(Scene script records):
%%
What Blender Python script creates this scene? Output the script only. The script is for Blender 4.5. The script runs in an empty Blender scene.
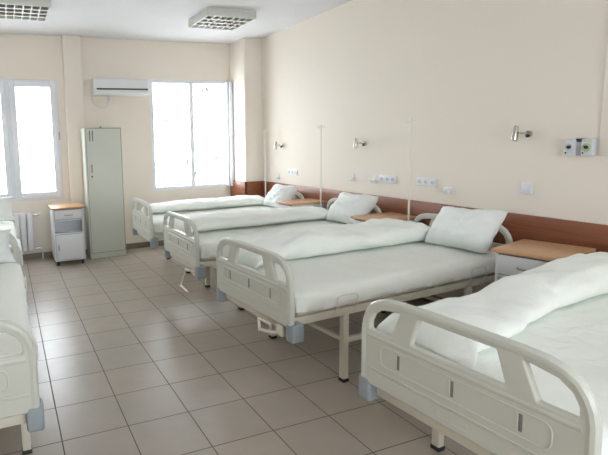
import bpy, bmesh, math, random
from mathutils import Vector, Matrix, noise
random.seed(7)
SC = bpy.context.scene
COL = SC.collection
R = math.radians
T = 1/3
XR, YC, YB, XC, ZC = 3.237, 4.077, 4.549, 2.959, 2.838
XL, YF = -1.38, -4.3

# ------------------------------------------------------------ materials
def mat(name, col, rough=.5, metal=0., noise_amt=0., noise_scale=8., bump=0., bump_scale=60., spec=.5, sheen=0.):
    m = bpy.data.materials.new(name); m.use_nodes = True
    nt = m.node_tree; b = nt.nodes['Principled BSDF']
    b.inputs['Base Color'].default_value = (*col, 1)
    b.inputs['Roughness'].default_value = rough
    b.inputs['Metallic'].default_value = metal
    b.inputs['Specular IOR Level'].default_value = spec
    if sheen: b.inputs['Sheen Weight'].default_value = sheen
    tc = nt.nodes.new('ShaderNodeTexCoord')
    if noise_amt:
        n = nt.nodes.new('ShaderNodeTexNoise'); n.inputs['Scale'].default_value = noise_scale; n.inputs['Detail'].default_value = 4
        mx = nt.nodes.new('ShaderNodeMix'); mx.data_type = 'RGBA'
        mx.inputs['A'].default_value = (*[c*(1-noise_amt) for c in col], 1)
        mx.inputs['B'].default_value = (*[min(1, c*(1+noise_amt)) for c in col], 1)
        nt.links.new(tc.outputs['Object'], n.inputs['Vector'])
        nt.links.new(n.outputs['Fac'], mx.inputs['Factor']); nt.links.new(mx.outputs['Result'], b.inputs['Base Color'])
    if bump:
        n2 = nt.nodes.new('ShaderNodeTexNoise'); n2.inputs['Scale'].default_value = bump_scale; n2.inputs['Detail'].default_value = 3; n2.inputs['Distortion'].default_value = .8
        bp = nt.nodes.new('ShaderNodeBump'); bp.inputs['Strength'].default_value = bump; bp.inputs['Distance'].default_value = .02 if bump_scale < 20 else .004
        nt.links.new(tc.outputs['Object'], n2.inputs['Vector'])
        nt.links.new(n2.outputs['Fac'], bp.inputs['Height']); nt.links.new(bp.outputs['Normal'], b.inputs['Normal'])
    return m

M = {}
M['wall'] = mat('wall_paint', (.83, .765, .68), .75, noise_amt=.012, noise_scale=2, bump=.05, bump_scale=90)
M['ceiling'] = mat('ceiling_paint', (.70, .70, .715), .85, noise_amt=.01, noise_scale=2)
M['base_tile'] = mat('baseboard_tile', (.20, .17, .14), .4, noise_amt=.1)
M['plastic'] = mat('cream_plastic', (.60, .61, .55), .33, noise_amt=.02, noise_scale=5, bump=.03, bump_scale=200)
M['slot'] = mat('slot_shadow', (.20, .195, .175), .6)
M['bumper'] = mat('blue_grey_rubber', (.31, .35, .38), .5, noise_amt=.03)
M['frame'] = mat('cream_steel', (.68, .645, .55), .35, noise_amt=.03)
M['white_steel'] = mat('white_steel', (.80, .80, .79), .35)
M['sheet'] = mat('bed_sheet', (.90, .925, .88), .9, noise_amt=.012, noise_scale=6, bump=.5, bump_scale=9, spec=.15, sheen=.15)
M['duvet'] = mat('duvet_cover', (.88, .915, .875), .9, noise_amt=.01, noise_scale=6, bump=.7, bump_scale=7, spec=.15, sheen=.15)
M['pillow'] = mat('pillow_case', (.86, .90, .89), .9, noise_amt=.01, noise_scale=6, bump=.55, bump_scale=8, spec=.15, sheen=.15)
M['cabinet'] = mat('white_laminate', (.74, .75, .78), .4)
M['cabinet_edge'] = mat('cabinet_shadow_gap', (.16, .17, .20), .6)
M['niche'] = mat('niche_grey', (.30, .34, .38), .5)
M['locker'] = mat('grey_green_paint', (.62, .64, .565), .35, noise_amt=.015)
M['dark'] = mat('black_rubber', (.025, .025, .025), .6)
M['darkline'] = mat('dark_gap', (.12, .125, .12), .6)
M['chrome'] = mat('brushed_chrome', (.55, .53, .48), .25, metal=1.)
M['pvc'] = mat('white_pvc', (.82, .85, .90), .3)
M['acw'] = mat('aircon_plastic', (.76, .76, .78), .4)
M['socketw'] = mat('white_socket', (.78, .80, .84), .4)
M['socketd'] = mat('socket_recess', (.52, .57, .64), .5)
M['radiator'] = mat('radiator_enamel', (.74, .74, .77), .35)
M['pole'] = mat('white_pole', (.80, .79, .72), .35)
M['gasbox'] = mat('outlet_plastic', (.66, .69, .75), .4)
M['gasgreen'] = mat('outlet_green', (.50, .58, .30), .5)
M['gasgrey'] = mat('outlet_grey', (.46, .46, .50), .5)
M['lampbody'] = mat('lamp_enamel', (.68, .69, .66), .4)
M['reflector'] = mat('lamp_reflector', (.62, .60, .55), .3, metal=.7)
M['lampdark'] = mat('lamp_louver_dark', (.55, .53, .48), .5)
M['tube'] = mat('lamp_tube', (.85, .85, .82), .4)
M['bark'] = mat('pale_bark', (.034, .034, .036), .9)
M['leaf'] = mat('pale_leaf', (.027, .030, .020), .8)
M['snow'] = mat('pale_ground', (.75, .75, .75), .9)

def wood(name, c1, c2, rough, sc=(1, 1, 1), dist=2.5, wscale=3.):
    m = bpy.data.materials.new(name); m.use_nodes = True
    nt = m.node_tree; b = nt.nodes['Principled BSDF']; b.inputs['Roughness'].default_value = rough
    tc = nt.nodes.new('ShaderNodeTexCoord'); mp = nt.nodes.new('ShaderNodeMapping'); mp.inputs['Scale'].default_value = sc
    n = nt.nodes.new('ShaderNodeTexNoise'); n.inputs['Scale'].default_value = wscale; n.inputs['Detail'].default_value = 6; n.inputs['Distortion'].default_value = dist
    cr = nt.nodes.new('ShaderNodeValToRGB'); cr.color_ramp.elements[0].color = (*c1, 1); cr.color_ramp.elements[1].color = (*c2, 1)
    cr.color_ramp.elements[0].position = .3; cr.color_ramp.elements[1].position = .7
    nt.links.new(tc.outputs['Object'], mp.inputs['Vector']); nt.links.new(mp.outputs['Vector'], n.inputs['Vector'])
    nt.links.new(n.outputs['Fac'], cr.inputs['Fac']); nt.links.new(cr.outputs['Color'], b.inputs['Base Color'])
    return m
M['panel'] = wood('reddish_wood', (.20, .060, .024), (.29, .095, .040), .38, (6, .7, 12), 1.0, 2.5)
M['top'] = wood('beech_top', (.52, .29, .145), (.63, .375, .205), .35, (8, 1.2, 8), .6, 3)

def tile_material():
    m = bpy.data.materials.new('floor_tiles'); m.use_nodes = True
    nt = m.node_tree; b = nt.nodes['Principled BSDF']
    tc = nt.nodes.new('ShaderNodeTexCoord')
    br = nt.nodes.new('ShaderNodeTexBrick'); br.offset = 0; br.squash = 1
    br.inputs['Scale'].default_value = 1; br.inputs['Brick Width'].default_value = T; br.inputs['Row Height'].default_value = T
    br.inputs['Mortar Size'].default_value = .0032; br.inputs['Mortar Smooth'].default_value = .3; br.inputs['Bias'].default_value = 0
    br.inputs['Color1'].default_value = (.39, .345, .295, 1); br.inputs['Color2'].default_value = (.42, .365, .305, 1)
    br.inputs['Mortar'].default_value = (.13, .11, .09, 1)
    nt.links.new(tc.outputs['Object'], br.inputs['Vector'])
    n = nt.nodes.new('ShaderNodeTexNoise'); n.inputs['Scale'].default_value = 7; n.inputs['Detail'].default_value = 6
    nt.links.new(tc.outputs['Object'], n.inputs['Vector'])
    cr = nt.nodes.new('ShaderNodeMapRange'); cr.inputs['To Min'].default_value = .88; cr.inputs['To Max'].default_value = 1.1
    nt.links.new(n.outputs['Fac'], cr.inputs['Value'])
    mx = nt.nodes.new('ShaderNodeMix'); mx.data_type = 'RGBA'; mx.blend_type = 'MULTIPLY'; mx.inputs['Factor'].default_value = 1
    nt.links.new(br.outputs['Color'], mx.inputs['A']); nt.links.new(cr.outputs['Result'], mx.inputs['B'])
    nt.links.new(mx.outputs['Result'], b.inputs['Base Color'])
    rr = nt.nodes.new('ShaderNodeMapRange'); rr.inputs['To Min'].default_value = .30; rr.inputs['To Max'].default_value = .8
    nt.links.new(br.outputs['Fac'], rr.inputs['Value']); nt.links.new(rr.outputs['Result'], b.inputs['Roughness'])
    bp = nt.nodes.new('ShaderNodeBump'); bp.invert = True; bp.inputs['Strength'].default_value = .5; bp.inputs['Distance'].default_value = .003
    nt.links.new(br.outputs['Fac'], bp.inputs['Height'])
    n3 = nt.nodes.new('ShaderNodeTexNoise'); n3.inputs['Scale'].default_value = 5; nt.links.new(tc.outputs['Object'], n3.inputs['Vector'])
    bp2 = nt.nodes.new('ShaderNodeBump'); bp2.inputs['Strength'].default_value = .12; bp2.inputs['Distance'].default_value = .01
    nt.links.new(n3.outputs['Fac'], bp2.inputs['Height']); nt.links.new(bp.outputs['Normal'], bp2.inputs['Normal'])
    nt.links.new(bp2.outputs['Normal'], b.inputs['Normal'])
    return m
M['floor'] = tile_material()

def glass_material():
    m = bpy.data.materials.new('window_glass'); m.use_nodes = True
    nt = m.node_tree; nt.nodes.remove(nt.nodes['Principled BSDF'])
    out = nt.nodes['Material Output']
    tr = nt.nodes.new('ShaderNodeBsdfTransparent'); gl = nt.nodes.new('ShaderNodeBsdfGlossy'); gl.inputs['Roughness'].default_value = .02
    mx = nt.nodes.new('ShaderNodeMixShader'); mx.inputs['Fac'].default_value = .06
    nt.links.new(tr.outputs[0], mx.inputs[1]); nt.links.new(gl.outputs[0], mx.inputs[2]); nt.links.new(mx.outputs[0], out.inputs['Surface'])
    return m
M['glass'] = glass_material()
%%
%%
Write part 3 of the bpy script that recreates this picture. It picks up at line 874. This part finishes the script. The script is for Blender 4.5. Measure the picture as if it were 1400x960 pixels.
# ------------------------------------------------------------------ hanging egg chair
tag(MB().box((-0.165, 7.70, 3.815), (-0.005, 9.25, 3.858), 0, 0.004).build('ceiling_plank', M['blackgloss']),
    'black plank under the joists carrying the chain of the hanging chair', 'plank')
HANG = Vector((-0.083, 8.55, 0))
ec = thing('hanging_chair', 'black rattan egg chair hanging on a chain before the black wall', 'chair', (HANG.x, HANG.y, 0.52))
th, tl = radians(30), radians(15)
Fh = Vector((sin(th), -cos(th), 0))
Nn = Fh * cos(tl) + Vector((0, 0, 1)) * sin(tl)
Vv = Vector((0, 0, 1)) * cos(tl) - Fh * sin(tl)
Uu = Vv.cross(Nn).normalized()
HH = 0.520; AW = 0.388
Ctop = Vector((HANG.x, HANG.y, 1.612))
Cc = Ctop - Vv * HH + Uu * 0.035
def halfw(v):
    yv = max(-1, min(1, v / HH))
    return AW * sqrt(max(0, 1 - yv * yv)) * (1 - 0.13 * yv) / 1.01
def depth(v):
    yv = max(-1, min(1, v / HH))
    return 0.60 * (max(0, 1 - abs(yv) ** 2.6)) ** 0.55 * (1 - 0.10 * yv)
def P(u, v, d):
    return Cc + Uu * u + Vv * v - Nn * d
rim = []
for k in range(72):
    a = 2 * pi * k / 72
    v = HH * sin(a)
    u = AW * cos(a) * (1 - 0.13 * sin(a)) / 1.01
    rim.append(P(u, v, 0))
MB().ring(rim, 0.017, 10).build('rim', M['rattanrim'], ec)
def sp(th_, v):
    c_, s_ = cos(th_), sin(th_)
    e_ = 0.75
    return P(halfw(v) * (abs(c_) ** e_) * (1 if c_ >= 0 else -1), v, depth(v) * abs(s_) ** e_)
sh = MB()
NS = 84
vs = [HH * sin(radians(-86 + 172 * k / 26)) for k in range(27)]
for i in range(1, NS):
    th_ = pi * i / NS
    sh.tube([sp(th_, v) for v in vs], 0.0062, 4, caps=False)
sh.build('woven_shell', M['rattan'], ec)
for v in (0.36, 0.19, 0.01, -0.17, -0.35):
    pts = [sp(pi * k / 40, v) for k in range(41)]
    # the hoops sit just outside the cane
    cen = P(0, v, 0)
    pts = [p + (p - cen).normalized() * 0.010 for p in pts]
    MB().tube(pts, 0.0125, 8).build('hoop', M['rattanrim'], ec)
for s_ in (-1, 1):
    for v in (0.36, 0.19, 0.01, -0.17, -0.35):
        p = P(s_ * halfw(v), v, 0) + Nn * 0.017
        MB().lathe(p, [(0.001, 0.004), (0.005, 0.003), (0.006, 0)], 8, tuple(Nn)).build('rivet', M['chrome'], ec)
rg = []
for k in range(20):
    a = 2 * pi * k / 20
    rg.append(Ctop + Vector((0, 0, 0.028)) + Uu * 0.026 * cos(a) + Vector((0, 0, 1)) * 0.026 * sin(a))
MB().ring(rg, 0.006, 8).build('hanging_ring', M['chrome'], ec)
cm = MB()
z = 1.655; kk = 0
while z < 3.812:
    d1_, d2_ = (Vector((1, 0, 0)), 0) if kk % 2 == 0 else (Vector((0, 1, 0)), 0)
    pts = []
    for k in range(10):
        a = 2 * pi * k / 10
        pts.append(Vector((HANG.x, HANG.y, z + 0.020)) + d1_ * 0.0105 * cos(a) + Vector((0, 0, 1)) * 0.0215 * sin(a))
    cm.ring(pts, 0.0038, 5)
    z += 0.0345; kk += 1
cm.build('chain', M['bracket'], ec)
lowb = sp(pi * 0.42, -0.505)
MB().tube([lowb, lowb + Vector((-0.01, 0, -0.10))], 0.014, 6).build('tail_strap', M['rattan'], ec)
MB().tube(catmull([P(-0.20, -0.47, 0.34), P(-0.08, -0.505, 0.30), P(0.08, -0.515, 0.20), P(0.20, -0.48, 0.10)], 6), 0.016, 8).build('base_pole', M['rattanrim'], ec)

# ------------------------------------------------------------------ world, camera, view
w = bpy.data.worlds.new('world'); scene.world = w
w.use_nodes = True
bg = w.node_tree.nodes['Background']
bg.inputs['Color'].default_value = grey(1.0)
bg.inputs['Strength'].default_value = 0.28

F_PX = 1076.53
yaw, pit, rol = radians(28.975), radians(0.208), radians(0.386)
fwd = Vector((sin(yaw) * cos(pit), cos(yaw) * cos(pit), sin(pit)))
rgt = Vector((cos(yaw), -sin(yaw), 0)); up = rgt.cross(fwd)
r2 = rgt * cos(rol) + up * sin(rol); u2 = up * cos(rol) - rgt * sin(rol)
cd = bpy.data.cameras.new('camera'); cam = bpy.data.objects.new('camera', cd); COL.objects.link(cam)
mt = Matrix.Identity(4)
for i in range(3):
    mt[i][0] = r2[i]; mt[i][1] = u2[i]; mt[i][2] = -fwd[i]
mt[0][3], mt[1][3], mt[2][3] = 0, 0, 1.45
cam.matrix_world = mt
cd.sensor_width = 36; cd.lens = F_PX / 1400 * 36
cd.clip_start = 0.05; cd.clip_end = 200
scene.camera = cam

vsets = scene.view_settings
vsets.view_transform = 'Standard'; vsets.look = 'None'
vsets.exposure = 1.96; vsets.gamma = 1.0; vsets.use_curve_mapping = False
%%
%%
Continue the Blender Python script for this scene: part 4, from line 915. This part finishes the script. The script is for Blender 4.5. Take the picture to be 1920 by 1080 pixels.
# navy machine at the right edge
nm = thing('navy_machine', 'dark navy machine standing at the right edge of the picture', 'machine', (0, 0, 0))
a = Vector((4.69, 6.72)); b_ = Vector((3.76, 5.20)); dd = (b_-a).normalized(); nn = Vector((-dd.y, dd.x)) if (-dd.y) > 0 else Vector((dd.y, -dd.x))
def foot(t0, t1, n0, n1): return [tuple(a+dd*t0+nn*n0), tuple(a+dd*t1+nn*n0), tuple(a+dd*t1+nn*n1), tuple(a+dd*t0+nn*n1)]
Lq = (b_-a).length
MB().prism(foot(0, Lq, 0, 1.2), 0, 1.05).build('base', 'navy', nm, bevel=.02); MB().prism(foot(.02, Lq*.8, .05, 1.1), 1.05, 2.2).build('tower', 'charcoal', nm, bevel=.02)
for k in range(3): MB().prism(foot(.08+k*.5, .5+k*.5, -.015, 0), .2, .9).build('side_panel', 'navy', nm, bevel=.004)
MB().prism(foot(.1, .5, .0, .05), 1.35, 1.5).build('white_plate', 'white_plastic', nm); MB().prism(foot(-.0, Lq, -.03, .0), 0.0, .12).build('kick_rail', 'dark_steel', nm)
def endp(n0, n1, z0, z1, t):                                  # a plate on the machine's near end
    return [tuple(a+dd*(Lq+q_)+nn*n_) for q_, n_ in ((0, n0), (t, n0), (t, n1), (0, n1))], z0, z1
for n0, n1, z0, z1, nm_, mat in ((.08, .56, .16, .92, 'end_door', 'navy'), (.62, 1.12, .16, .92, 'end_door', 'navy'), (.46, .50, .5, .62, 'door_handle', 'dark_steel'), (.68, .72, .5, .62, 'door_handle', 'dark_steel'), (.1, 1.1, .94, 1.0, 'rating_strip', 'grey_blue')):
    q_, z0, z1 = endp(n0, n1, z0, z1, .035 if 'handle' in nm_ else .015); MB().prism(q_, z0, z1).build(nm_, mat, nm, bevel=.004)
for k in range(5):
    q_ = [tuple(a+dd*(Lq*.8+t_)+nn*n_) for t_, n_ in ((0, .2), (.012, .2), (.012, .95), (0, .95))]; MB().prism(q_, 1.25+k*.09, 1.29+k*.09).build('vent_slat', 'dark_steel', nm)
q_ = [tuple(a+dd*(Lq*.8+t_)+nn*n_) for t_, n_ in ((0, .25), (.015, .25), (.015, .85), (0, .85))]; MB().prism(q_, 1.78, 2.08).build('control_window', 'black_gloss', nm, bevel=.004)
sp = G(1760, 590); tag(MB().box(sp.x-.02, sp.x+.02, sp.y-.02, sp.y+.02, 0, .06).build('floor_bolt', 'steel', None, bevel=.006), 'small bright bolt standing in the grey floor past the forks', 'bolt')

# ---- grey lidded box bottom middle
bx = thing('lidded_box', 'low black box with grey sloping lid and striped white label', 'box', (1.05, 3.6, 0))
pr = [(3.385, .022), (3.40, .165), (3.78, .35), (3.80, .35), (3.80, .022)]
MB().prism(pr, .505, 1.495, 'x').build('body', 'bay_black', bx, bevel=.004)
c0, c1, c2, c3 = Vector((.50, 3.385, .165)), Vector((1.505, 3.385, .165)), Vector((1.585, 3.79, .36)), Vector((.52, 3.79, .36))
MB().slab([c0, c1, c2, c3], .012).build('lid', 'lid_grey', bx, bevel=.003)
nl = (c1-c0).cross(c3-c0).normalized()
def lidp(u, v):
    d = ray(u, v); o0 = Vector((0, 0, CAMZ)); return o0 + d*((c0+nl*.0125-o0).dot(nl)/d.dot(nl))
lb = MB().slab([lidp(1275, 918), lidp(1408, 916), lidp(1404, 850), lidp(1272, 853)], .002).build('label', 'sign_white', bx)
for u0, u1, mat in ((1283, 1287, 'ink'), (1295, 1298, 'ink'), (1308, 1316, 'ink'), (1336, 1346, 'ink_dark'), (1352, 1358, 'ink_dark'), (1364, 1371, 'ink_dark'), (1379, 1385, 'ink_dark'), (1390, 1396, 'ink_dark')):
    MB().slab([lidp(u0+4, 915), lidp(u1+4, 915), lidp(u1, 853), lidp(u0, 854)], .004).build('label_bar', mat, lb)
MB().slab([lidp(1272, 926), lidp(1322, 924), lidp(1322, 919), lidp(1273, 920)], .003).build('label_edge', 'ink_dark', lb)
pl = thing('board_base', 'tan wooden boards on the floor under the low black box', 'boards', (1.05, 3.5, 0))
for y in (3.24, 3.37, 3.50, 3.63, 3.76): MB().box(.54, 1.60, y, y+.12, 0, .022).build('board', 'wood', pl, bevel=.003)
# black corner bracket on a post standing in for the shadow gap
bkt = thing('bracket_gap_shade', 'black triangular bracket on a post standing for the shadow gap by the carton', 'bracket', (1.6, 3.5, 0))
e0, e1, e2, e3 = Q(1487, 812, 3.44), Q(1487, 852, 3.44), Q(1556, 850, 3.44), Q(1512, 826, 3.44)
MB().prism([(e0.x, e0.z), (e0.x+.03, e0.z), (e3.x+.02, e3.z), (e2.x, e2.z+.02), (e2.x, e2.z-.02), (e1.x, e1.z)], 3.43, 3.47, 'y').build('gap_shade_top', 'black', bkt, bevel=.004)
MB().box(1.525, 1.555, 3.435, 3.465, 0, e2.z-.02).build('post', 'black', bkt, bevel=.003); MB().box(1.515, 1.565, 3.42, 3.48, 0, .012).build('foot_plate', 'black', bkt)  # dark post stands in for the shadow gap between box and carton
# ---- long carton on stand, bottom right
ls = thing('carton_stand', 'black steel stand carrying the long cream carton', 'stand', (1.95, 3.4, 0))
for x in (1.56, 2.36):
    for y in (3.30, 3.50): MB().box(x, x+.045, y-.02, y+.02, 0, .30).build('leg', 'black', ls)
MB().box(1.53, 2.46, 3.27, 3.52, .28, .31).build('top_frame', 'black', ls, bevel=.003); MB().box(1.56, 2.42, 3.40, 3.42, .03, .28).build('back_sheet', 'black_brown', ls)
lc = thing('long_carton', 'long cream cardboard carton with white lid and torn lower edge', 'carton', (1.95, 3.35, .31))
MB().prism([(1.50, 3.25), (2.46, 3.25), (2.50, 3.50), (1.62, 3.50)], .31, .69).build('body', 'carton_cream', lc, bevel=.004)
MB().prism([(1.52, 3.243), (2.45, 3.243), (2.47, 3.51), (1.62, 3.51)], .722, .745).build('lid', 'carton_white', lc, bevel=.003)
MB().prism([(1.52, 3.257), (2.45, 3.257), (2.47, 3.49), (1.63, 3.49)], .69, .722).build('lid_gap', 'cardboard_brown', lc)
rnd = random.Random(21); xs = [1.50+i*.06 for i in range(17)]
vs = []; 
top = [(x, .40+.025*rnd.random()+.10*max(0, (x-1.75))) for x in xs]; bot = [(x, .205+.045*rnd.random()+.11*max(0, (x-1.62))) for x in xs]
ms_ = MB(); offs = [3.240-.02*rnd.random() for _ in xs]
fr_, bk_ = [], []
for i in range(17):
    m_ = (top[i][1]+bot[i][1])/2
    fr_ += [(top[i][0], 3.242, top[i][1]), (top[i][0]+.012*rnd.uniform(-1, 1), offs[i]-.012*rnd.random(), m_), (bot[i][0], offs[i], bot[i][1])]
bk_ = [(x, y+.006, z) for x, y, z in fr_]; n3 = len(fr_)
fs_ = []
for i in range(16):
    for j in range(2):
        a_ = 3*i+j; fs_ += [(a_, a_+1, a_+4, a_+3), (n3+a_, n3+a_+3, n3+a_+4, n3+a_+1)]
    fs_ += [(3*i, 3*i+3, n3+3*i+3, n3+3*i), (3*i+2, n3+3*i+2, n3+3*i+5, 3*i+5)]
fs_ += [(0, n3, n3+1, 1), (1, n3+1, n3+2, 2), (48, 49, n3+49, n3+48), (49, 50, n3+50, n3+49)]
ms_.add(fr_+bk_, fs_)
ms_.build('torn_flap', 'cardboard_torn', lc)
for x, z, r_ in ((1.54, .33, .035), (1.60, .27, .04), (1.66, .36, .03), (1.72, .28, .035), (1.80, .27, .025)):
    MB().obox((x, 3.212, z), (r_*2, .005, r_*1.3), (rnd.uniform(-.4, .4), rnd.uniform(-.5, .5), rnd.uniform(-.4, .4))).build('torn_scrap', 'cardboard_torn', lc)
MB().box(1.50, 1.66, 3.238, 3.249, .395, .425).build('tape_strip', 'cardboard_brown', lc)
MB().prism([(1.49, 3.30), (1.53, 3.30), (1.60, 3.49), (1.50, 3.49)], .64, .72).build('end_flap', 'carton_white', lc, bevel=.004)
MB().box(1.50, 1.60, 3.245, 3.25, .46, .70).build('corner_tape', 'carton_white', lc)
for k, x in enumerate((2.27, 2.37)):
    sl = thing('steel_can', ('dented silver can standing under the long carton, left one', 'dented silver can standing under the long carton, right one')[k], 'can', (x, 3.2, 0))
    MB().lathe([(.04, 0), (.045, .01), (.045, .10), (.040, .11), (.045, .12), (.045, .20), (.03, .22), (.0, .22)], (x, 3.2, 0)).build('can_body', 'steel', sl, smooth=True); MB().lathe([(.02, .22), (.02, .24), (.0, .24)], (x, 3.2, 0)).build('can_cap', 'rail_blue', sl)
%%
(REQUIREMENT): Please quote only the span of lines whose first line contains "What Blender Python" and whose last line contains "XL, YF = -1.38, -4.3", leaving every picture out.

(WRITTEN SOLUTION):
What Blender Python script creates this scene? Output the script only. The script is for Blender 4.5. The script runs in an empty Blender scene.
import bpy, bmesh, math, random
from mathutils import Vector, Matrix, noise
random.seed(7)
SC = bpy.context.scene
COL = SC.collection
R = math.radians
T = 1/3
XR, YC, YB, XC, ZC = 3.237, 4.077, 4.549, 2.959, 2.838
XL, YF = -1.38, -4.3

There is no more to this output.